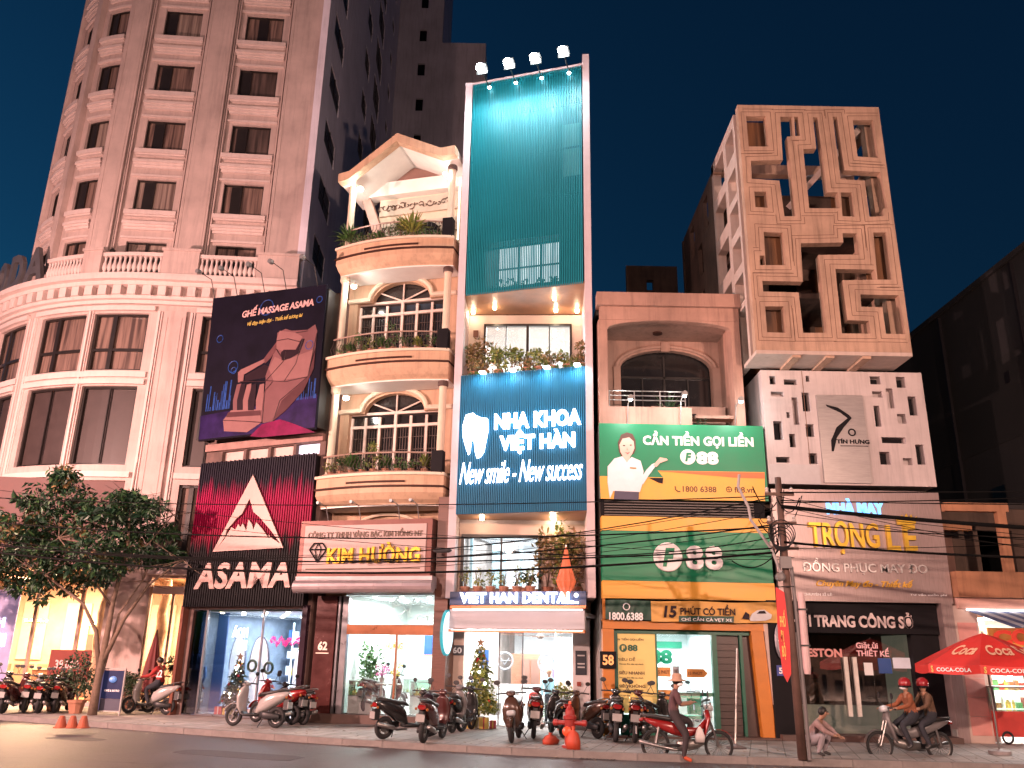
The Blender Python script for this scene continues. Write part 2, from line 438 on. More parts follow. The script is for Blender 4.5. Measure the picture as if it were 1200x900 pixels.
# dark room behind the wall, straight back walls
for c in cols:
    for t in tops:
        b = t-1.58 if t > 20.1 else 17.75
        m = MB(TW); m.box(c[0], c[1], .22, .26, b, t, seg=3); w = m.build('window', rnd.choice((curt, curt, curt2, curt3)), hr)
        m = MB(TW); s0, s1 = c; z0, z1 = b, t; k = s0+(s1-s0)*(rnd.choice((.28, .36, .36, .42, .55)) if t > 20.1 else .5)
        m.box(s0, s0+.06, .12, .2, z0, z1); m.box(s1-.06, s1, .12, .2, z0, z1); m.box(s0, s1, .12, .2, z1-.07, z1+.0, seg=3); m.box(s0, s1, .12, .2, z0, z0+.06, seg=3); m.box(k-.06, k+.06, .12, .2, z0, z1)
        if t > 20.1: m.box(k-.45, k-.06, .18, .21, z0, z1)
        m.build('frame', frame_dk, w)
for c in cols:
    big = c[1] > -9
    e = .28 if big else .1
    for t in tops:
        if t < 20.1:
            continue
        b = t-1.58
        m = MB(TW); m.box(c[0]-e, c[1]+e, -.26, 0, b-.38, b-.16, seg=4); m.box(c[0]-e+.05, c[1]+e-.05, -.18, 0, b-.44, b-.38, seg=4); m.box(c[0]-e+.05, c[1]+e-.05, -.12, 0, b-.16, b-.1, seg=4); m.build('sill', stone2, hr)
        m = MB(TW); m.box(c[0]-e, c[1]+e, -.24, 0, b-.86, b-.72, seg=4); m.box(c[0]-e+.03, c[1]+e-.03, -.17, 0, b-.98, b-.86, seg=4); m.box(c[0]-e+.06, c[1]+e-.06, -.1, 0, b-1.1, b-.98, seg=4)
        m.box(c[0]-e, c[1]+e, -.1, 0, b-1.54, b-1.44, seg=4)
        m.build('moulding', stone2, hr)
for (a, b, o) in [(-9.62, -8.72, .36), (-5.82, -4.55, .36), (-1.75, -.1, .38), (-11.85, -11.5, .3), (-14.05, -13.8, .3), (-16.4, -16., .3)]:
    m = MB(TW); m.box(a, b, -o, 0, 17.6, 62, seg=3)
    if b-a > .6:
        for q in (a-.16, a-.06, b+.02, b+.12): m.box(q, q+.06, -o*.55, 0, 17.6, 62)
        m.box(a+.1, a+.14, -o-.02, -o, 17.6, 62); m.box(b-.14, b-.1, -o-.02, -o, 17.6, 62)
    m.build('pilaster', stone, hr)
# balconies doors lanterns
for c in cols[:2]:
    for s in (c[0]-.45, c[1]+.45):
        m = MB(TW); m.lathe([(.02, -.3), (.09, -.18), (.12, .05), (.13, .12), (.03, .25)], (s, -.22, 19.25), 8); m.box(s-.02, s+.02, -.2, 0, 19.2, 19.24); m.build('wall_lantern', frame_dk, hr)
side = M('hotel_side_paint', (.72, .68, .78), rough=.85, var=.14, scale=.4, streak=.25)
# side wall (faces right); hole windows
SD = Frame(-9.55, 35.1, 92)
sr = SD.root('hotel_side_block', 'plain grey side of the tall hotel with slanting rows of dark windows', 'building')
def swin(u0, u1, z1, z0):
    return (u0, u1, z0, z1)
sh_ = []
for k in range(-5, 6):
    dz = 3.25*k
    sh_ += [(1.2, 4.0, 33.0+dz, 34.4+dz), (10.6, 12.6, 38.6+dz-3.25, 40.1+dz-3.25), (14.8, 17.8, 42.3+dz-3.25, 44.5+dz-3.25), (21.6, 22.9, 44.6+dz, 45.6+dz)]
mb = MB(); wallgrid(mb, -.3, 25.5, 0, 66, 0, .35, [h for h in sh_ if h[2] > 10]); mb.build('wall', side, sr)
gl = M('dark_pane', (.004, .005, .006), rough=.35, var=.3, spec=.15)
for h in sh_:
    w = B('window', gl, sr, (h[0], h[1], .05, .1, h[2], h[3]))
    um = (h[0]+h[1])/2; zm = (h[2]+h[3])/2
    if h[1]-h[0] > 1.5: B('frame', frame_dk, w, (um-.05, um+.05, .01, .05, h[2], h[3]), (h[0], um-.05, .02, .05, zm-.04, zm+.04), (um+.05, h[1], .02, .05, zm-.04, zm+.04))
# rear frontal block
BK = Frame(-9.6, 60.7, 0)
bh = []
for k in range(-7, 6): bh.append((1.0, 1.62, 45.9+3.55*k, 47.15+3.55*k))
mb = MB(); wallgrid(mb, -6, 3.0, 0, 68, 0, .4, bh); mb.box(3.0, 6.8, .003, 6, 0, 52.9); mb.build('rear_wing', M('hotel_rear_paint', (.5, .48, .54), .9, var=.2, scale=.3, streak=.3), hr, loc=None)
rw = hr.children[-1]; 
for o in list(COL.objects):
    if o.name == 'rear_wing': rw = o
rw.parent = None; rb = BK.root('rear_block', 'dim brown grey block behind the hotel with one column of small square windows', 'building')
rw.parent = rb; rw.name = 'wall'
for h in bh: B('window', gl, rb, (h[0], h[1], .2, .24, h[2], h[3]))
B('roof_core', side, rb, (-6, 3.0, .41, 8, 0, 68))
# podium
PD = cmap(-6., 11., 0)
ph = [(-8.5, -6.12, 13.42, 16.0), (-11.3, -8.9, 13.42, 16.0), (-8.5, -6.12, 9.35, 12.72), (-11.3, -8.9, 9.35, 12.72),
      (-3.85, -2.35, 13.42, 16.0), (-2.05, -.6, 13.42, 16.0), (-3.85, -2.35, 9.35, 12.72), (-2.05, -.6, 9.35, 12.72),
      (-11.3, -6.0, .3, 8.7), (-4.4, -.6, .3, 4.9), (-3.85, -2.6, 5.7, 8.6), (-14.8, -12.4, 13.42, 16), (-14.8, -12.4, 9.35, 12.7), (-17.5, -15.2, 13.42, 16), (-17.5, -15.2, 9.35, 12.7)]
mb = MB(PD); wallgrid(mb, -22, 0.1, .15, 16.45, 0, .4, ph, .45); mb.build('podium_wall', stone, hr)
shade = M('dark_blind', (.055, .038, .036), rough=.5, var=.15, scale=2)
for h in ph[:8]+ph[10:]:
    up = h[2] > 13 or h[2] < 6
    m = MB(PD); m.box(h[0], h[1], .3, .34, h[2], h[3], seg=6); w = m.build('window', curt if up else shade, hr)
    m = MB(PD); a, b, z0, z1 = h; k = a+(b-a)*(.37 if up else .5)
    m.box(a, a+.09, .14, .24, z0, z1); m.box(b-.09, b, .14, .24, z0, z1); m.box(a, b, .14, .24, z1-.09, z1, seg=5); m.box(a, b, .14, .24, z0, z0+.09, seg=5)
    m.box(k-(.09 if up else .02), k+(.09 if up else .02), .14, .24, z0, z1)
    if up: m.box(a, b, .15, .23, z0+.9, z0+1.02, seg=5)
    m.build('frame', frame_dk, w)
# surrounds, bands
for (a, b) in [(-11.6, -5.85), (-4.1, -.4), (-17.8, -12.2)]:
    for o_, z0_, z1_ in ((.16, 16.1, 16.3), (.14, 12.78, 13.0), (.1, 13.1, 13.34), (.16, 8.82, 9.05)):
        m = MB(PD); m.box(a, b, -o_, 0, z0_, z1_, seg=10); m.build('window_surround', stone2, hr)
for (a, b, z0, z1) in [(-5.72, -5.62, 8, 16.1), (-4.35, -4.25, 5.3, 16.1), (-11.75, -11.62, 5.3, 16.1), (-12.1, -12., 5.3, 16.1), (-8.74, -8.66, 9.1, 16.1)]:
    m = MB(PD); m.box(a, b, -.1, 0, z0, z1); m.box(a+.14, a+.18, -.06, 0, z0, z1); m.build('pilaster_strip', stone2, hr)
m = MB(PD); m.box(-5.45, -4.5, -.16, 0, 5.2, 16.1); m.box(-5.3, -5.25, -.18, -.16, 5.5, 15.8); m.box(-4.7, -4.65, -.18, -.16, 5.5, 15.8); m.build('pilaster', stone, hr)
m = MB(PD)
for (o, z0, z1) in [(.18, 16.4, 16.55), (.38, 16.55, 16.7), (.55, 17.12, 17.3), (.8, 17.3, 17.5), (.72, 17.5, 17.62)]:
    m.box(-22, .15, -o, 1.6, z0, z1, seg=36)
m.build('cornice', stone2, hr)
m0 = None
s = -20.
while s < 0:
    m = MB(PD); m.box(s, s+.34, -.5, 0, 16.7, 17.12); m.build('dentil', stone2, hr); s += .62
m = MB(PD); m.box(-22, .15, -.2, .2, 16.7, 17.12, seg=36); m.build('frieze', stone, hr)
# band above ground floor
m = MB(PD); m.box(-4.55, .1, -.28, 0, 5.0, 5.35, seg=4); m.box(-5.9, .1, -.2, 0, 5.35, 5.5, seg=4); m.build('shop_cornice', stone2, hr)
# balustrades
for (a, b) in [(-8.35, -5.75), (-4.2, -1.7), (-11.2, -9.2)]:
    bl = bpy.data.objects.new('balustrade', None); COL.objects.link(bl); bl.parent = hr
    m = MB(PD); m.box(a, b, -.42, -.2, 18.55, 18.72, seg=4); m.box(a, b, -.42, -.2, 17.62, 17.76, seg=4); rail = m.build('rail', stone2, bl)
    n = 12; 
    for i in range(n):
        s = a+(b-a)*(i+.5)/n
        m = MB(PD); m.lathe([(.07, 17.76), (.05, 17.84), (.105, 18.0), (.1, 18.1), (.05, 18.32), (.05, 18.42), (.08, 18.55)], (s, -.31, 0), 8); m.build('baluster', stone2, bl, smooth=True)
for (a, b) in [(-9.2, -8.35), (-5.75, -4.2), (-1.7, .1)]:
    m = MB(PD); m.box(a, b, -.5, -.1, 17.62, 18.8, seg=3); m.box(a-.06, b+.06, -.55, -.05, 18.8, 18.92, seg=3); m.build('pedestal', stone, hr)
# sign letters facing the street corner on the ledge
for i, ch in enumerate('ODA'):
    s = -15.6+i*1.5
    vs, fs = _text(ch, .03, .08, 0, 1)
    mx_ = max(p[0] for p in vs)
    m = MB(PD); m.add([(s+1.25*p[0]/mx_, -.35-p[2]*1.2, 17.75+1.75*p[1]/.72) for p in vs], fs)
    tag(m.build('roof_letter', M('grey_letter_metal', (.16, .15, .16), .5, metal=.5), None, loc=H.w(0, 0), rz=H.a), f'grey metal letter {ch} standing on the rounded hotel ledge', 'sign letter', 'letters on the hotel ledge')
    for q in (.2, .9):
        pass
ORD = ['first', 'second', 'third', 'fourth', 'fifth', 'sixth', 'seventh', 'eighth', 'ninth', 'tenth', 'eleventh', 'twelfth']
def fillpanel(outer, holes, y0, y1, name, mat, parent):
    cu = bpy.data.curves.new('t', 'CURVE'); cu.dimensions = '2D'; cu.fill_mode = 'BOTH'; cu.extrude = abs(y1-y0)/2
    for poly in [outer]+holes:
        sp = cu.splines.new('POLY'); sp.points.add(len(poly)-1)
        for q, p in zip(sp.points, poly): q.co = (p[0], p[1], 0, 1)
        sp.use_cyclic_u = True
    o = bpy.data.objects.new('t', cu); COL.objects.link(o)
    dg = bpy.context.evaluated_depsgraph_get(); dg.update(); me = o.evaluated_get(dg).to_mesh()
    mb = MB(); ym = (y0+y1)/2
    mb.add([(v.co.x, ym-v.co.z, v.co.y) for v in me.vertices], [tuple(p.vertices) for p in me.polygons])
    o.to_mesh_clear(); bpy.data.objects.remove(o); bpy.data.curves.remove(cu)
    return mb.build(name, mat, parent)
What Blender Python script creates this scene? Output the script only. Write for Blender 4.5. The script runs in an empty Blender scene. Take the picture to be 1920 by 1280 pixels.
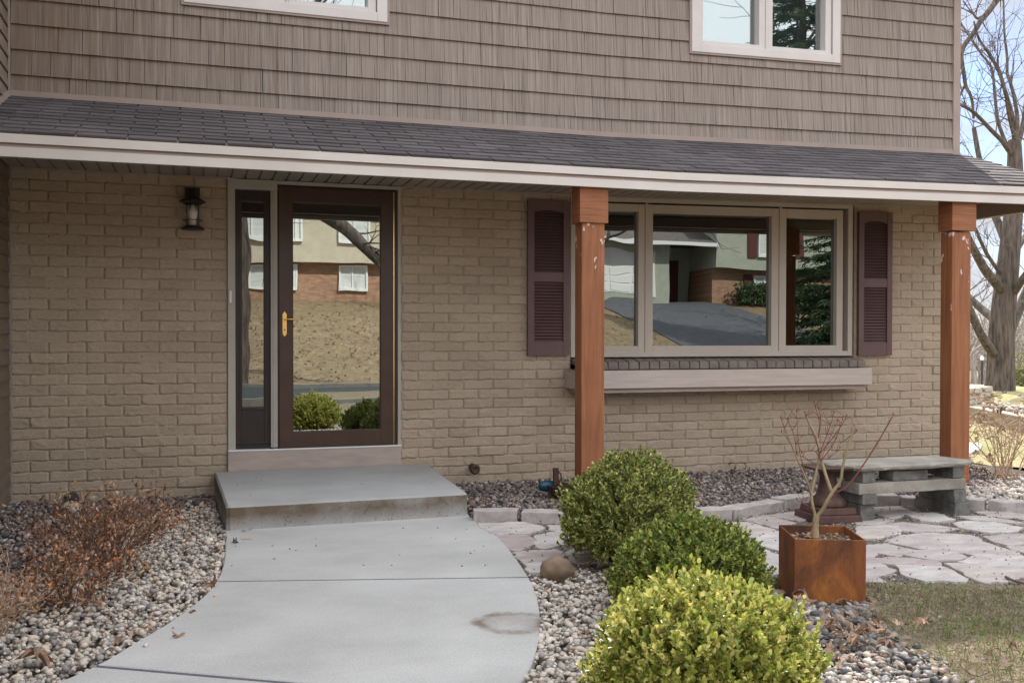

◇ ◇ ◇ ◇ ◇

Written task -> Pictures are excluded; extract exactly the lines from the start of the data through the line that holds "b = t-1.58 if t > 20.1 else 17.75", both ends included.

Result of this task ->
The Blender Python script for this scene continues. Write part 2, from line 438 on. More parts follow. The script is for Blender 4.5. Measure the picture as if it were 1200x900 pixels.
# dark room behind the wall, straight back walls
for c in cols:
    for t in tops:
        b = t-1.58 if t > 20.1 else 17.75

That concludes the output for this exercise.